Muchos autores —sin saberlo— terminan escribiendo su propio destino. Ese es el caso de José Manuel Arturo Tomás Chao Ortega, mejor conocido como Manu Chao, que en 1998 publicó su primer álbum como solista titulado “Clandestino”. Como un presagio, en la canción que lleva el mismo nombre del disco, Manu Chao canta: “Mi vida va prohibida / Dice la autoridad”. Poco más de 10 años después, en el 2009, el músico francoespañol fue expulsado de nuestro país por criticar la violencia en Atenco en 2006, calificando la actuación de las autoridades como “terrorismo de Estado”. Según ha informado la actual administración, el gobierno del entonces presidente Felipe Calderón declaró persona non grata a Manu Chao y le aplicó el artículo 33 de la Constitución. Su presencia en México quedaba prohibida.

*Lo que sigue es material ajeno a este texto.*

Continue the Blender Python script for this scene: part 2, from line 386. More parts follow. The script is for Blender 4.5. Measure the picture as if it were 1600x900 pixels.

Antes de continuar es importante especificar que el artículo en cuestión establece que el Presidente de la República, “previa audiencia”, puede “expulsar del territorio nacional a personas extranjeras” y añade: “Los extranjeros no podrán de ninguna manera inmiscuirse en los asuntos políticos del país”. No sabemos si dicha audiencia tuvo lugar o no, sin embargo, es interesante observar que la práctica de ahuyentar a individuos que resultan incómodos para un régimen viene de tiempos remotos. Por ejemplo, el ostracismo o “destierro político” (según la definición de la Real Academia de la Lengua) que practicaban los antiguos atenienses como una medida pragmática para apartar de la vida pública a quien fuera considerado perjudicial para la polis.
“Ninguno de los grandes del siglo V pudo vivir en Atenas sin temer constantemente la posibilidad de ser expulsado de la ciudad y de ser condenado a muerte”, así resume Roberto Calasso el miedo a la censura y persecución ideológica —de la cual Sócrates fue fatal víctima— que se vivió cuatrocientos años antes de nuestra era. Tratándose de la cuna de la democracia, el procedimiento para el destierro político no podía ser de otra manera: cada año los atenienses eran consultados en asamblea si deseaban llevar a cabo un ostracismo. El voto era a mano alzada, si la respuesta era afirmativa entonces venía la segunda parte del proceso, cada ciudadano inscribía en un pedazo de cerámica (llamado “ostrakon” por su parecido a la concha de una ostra) el nombre de la persona que deseaba condenar al exilio. Aquel que recibiera más votos tenía diez días para abandonar la ciudad por diez años, so pena de muerte, sin necesidad de que existiera una razón más allá de la voluntad popular y sin lugar a defensa por parte del expulsado.
Un par de milenios después de este antecedente helénico, y con amplia historia de por medio, me parece seguro afirmar que cualquier país que aspire a tener un gobierno liberal y republicano debe garantizar el derecho a la libertad de expresión de todas las personas, sin importar que sean nacionales o extranjeras. Manu Chao canta: “Me dicen el clandestino / Yo soy el quiebra ley”, pero nadie puede ser acusado de romper la ley por manifestar sus ideas, mucho menos obligado a irse.